▶ [3D scene scripts]:
-*-*-

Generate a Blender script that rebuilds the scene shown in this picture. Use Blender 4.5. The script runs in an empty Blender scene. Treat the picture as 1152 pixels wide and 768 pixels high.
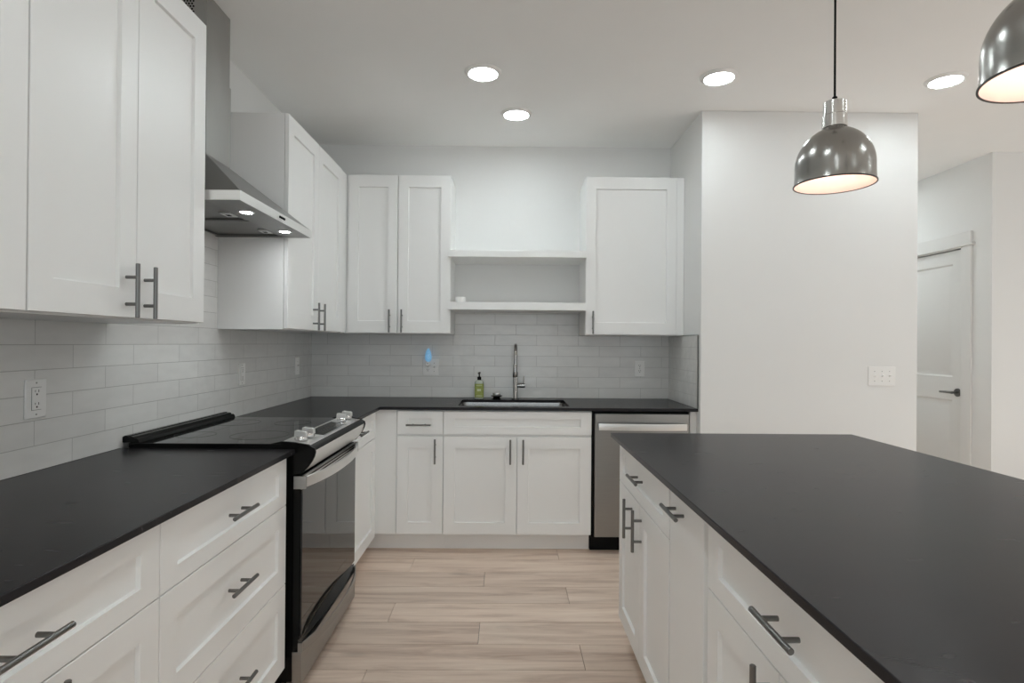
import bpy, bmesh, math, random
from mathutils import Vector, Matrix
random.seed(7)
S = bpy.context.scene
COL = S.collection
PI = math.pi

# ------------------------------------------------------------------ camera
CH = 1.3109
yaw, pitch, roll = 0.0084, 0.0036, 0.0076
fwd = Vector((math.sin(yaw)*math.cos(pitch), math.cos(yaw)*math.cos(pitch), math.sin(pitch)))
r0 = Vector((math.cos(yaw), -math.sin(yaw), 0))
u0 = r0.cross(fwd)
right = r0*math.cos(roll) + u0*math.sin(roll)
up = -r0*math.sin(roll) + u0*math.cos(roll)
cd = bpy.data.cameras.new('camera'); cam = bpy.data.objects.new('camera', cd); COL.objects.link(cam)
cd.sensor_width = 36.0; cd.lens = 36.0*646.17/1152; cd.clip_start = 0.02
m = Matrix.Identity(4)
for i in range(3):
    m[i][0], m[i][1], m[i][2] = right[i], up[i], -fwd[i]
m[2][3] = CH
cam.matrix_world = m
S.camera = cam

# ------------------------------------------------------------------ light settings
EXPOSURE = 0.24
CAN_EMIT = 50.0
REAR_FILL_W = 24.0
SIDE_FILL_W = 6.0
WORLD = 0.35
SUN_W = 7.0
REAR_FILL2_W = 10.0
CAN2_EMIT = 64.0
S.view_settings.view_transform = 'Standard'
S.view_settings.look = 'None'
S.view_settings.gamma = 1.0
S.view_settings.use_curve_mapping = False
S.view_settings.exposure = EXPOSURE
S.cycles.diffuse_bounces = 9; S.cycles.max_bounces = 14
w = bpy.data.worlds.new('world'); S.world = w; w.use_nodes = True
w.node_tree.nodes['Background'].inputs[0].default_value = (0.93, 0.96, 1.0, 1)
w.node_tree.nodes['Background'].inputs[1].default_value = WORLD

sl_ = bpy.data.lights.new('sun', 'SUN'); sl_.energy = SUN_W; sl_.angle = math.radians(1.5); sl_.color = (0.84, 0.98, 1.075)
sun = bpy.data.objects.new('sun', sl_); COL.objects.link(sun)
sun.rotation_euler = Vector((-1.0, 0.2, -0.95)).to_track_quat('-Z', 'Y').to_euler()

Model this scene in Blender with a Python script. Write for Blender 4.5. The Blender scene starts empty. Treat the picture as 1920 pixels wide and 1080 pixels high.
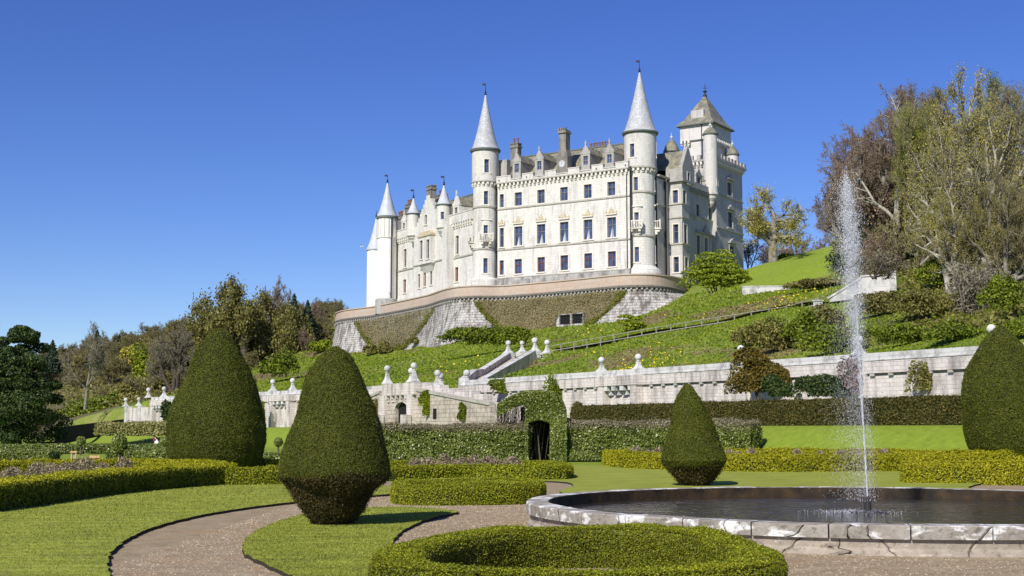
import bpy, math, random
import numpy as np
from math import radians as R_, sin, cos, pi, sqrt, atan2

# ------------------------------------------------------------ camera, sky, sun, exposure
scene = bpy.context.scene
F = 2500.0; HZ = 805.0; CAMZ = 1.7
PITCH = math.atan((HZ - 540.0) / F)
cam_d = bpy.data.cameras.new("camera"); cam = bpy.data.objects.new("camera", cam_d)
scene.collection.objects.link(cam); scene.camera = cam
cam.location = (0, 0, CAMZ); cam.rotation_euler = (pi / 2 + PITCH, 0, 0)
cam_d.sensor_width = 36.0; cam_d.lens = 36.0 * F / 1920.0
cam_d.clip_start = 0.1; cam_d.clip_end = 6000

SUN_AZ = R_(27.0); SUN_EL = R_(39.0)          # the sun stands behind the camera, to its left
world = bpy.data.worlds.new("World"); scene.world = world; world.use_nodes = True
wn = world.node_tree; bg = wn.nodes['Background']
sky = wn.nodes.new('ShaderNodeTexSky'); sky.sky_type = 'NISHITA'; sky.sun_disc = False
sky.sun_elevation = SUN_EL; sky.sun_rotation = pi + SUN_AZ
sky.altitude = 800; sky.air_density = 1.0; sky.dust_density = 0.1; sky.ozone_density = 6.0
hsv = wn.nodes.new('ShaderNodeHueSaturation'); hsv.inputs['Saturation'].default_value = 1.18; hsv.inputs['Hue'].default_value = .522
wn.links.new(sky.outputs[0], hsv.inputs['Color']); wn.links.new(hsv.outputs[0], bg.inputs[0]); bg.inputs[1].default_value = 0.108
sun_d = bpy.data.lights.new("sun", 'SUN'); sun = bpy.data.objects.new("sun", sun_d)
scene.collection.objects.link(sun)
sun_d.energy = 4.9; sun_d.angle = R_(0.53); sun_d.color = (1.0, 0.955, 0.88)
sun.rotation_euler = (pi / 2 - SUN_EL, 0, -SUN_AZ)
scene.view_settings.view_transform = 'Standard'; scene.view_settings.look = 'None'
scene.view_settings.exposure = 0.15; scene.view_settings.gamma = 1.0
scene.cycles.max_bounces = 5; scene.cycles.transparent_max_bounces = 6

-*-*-

▶ [Directive]: Repeat the lines of the listing above verbatim, beginning at its first line and ending at the line containing "PI = math.pi", which is included. Omit pictures.

▶ [Reply to the exercise]:
Generate a Blender script that rebuilds the scene shown in this picture. Use Blender 4.5. The script runs in an empty Blender scene. Treat the picture as 1152 pixels wide and 768 pixels high.
import bpy, bmesh, math, random
from mathutils import Vector, Matrix
random.seed(7)
S = bpy.context.scene
COL = S.collection
PI = math.pi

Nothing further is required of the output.